> Material supplied:
────

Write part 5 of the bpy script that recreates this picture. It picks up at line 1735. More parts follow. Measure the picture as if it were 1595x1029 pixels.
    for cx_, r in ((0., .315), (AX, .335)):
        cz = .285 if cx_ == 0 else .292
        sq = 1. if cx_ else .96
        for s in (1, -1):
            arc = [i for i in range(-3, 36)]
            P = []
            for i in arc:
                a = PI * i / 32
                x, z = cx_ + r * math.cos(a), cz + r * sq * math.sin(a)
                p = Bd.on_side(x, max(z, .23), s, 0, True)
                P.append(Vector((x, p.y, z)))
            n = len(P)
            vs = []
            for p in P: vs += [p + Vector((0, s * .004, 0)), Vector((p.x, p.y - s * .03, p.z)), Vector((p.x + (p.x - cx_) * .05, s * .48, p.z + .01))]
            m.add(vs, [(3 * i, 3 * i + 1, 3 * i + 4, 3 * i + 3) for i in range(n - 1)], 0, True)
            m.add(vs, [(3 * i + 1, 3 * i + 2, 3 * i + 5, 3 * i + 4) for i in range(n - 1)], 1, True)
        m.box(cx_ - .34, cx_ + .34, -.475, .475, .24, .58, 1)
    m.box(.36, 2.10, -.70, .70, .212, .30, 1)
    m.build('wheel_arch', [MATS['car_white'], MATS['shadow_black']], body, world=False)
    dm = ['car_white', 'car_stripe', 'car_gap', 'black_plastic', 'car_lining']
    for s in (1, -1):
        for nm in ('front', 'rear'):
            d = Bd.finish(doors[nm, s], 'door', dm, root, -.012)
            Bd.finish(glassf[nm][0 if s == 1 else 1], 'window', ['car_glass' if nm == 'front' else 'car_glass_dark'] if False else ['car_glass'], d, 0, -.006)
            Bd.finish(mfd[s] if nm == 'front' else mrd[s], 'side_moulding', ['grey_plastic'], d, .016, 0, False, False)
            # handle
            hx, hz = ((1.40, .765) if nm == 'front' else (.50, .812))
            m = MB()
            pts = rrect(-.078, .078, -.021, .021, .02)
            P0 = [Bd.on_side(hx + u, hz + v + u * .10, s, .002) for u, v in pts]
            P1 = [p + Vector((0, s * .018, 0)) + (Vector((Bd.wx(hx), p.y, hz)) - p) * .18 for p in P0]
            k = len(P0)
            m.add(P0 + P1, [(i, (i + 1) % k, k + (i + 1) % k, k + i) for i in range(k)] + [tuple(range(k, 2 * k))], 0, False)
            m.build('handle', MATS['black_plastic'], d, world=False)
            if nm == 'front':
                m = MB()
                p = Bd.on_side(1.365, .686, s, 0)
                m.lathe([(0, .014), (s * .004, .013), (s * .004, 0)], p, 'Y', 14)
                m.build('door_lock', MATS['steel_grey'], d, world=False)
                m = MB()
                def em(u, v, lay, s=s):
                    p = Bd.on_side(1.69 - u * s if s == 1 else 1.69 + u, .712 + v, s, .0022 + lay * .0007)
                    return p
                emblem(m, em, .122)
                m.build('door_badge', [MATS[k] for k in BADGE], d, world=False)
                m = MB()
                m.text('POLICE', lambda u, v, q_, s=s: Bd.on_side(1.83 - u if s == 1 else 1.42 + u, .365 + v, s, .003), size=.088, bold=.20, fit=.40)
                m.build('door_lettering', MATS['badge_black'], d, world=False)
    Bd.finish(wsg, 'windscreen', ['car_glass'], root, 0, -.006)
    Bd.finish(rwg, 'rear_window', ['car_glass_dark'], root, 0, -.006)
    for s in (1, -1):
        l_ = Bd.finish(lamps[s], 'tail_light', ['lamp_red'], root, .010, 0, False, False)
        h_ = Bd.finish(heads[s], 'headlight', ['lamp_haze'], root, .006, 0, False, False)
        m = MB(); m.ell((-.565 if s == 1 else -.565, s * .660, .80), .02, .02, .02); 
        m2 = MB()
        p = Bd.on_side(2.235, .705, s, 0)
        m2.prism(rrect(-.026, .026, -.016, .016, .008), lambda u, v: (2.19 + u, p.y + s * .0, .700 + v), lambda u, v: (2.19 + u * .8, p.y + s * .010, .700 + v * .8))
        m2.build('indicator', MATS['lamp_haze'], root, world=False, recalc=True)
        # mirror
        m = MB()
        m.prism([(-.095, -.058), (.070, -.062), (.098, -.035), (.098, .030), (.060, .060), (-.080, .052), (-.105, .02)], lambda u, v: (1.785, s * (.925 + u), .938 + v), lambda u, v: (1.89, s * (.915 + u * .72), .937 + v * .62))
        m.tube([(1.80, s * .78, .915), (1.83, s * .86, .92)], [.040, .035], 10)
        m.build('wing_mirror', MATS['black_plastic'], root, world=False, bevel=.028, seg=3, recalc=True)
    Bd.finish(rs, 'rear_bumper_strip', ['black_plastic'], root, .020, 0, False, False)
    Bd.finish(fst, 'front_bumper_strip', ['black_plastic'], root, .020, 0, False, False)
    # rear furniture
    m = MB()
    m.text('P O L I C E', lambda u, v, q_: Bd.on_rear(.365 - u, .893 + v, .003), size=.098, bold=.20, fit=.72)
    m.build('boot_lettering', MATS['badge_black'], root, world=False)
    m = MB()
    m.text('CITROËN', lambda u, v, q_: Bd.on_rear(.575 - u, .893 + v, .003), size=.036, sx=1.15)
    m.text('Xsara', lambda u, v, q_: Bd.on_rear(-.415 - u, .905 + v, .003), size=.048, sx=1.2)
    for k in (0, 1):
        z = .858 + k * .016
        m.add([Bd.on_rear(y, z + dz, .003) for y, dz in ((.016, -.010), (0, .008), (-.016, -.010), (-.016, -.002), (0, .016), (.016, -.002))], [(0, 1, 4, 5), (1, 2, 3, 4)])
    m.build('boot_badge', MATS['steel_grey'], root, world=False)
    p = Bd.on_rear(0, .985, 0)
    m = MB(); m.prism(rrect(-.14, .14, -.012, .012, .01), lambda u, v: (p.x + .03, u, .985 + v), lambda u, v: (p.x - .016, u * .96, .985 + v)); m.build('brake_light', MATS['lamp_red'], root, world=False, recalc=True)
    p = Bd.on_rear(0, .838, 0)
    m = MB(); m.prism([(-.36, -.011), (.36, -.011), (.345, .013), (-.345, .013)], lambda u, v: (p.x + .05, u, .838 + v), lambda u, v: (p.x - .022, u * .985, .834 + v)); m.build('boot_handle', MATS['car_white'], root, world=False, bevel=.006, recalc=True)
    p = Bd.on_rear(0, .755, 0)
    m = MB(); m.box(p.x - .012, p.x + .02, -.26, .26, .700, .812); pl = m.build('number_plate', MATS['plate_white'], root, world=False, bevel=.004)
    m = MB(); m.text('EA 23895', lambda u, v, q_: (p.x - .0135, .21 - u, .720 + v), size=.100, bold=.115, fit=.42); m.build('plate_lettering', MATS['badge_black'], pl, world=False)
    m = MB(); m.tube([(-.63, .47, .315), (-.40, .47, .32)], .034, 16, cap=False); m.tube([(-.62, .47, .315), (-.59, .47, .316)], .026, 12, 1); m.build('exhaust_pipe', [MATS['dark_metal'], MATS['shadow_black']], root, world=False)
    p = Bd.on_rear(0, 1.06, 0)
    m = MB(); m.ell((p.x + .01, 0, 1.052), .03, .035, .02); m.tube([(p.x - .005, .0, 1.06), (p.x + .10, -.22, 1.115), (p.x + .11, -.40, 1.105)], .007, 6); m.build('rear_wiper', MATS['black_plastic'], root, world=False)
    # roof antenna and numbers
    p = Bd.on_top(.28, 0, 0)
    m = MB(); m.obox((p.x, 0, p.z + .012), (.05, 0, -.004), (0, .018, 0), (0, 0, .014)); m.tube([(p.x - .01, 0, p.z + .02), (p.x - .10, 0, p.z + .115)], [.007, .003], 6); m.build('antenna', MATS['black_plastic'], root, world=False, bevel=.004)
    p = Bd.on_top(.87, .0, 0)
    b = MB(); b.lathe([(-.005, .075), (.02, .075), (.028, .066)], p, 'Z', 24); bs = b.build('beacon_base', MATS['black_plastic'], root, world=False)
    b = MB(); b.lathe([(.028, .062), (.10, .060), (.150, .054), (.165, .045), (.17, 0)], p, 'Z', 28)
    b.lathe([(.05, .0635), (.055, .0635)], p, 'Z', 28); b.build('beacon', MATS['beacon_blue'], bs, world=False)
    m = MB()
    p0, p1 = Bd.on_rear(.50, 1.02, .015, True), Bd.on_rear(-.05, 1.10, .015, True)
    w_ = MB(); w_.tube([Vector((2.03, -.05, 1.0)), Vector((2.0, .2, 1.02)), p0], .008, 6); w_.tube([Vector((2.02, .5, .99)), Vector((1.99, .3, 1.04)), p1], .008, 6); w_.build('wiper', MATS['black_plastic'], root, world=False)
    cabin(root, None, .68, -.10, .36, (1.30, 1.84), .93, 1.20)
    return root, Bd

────

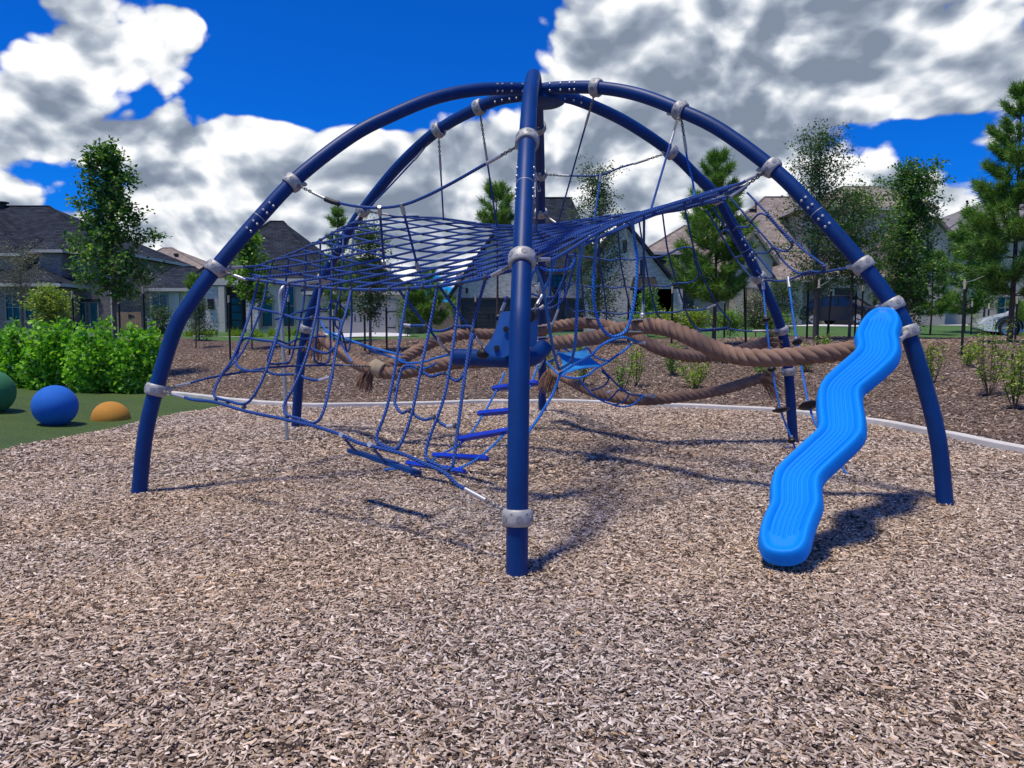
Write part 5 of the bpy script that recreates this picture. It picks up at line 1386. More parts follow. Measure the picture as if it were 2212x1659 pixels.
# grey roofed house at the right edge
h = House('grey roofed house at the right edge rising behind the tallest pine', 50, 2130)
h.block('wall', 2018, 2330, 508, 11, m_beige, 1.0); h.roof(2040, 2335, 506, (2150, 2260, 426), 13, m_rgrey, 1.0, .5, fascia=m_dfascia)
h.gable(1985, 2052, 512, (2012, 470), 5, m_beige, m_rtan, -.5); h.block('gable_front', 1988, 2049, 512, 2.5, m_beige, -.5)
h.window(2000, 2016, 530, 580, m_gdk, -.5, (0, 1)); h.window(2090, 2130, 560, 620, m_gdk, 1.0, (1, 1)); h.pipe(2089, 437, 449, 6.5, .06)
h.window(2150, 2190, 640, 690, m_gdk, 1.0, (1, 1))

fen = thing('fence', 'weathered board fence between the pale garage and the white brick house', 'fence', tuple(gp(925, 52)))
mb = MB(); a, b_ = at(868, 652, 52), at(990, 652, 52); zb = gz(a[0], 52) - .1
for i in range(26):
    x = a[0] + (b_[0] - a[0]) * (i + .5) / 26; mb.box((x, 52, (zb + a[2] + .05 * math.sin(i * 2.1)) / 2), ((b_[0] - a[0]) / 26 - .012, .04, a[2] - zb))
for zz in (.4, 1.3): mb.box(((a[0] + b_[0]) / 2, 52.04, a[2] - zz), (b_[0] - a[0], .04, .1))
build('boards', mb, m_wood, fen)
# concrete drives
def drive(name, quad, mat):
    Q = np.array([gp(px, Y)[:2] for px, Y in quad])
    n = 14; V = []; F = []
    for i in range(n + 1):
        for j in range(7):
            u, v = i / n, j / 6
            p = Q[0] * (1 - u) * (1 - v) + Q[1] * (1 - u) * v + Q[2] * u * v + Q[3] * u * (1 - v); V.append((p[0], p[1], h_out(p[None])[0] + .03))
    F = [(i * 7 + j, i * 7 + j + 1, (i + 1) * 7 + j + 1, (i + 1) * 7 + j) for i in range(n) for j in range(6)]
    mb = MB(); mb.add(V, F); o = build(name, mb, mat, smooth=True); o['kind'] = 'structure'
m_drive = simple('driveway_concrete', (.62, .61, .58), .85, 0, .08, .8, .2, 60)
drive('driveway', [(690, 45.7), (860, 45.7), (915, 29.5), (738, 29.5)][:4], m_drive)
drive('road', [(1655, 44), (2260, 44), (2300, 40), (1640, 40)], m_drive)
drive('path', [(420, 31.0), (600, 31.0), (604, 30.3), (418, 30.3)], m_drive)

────

Starting at the line that contains "were 2212x1659 pixels.", set down every line up to and including the line that contains "h.window(2150, 2190, 640, 690, m_gdk, 1.0, (1, 1))", exactly as given, and no other line.

Write part 5 of the bpy script that recreates this picture. It picks up at line 1386. More parts follow. Measure the picture as if it were 2212x1659 pixels.
# grey roofed house at the right edge
h = House('grey roofed house at the right edge rising behind the tallest pine', 50, 2130)
h.block('wall', 2018, 2330, 508, 11, m_beige, 1.0); h.roof(2040, 2335, 506, (2150, 2260, 426), 13, m_rgrey, 1.0, .5, fascia=m_dfascia)
h.gable(1985, 2052, 512, (2012, 470), 5, m_beige, m_rtan, -.5); h.block('gable_front', 1988, 2049, 512, 2.5, m_beige, -.5)
h.window(2000, 2016, 530, 580, m_gdk, -.5, (0, 1)); h.window(2090, 2130, 560, 620, m_gdk, 1.0, (1, 1)); h.pipe(2089, 437, 449, 6.5, .06)
h.window(2150, 2190, 640, 690, m_gdk, 1.0, (1, 1))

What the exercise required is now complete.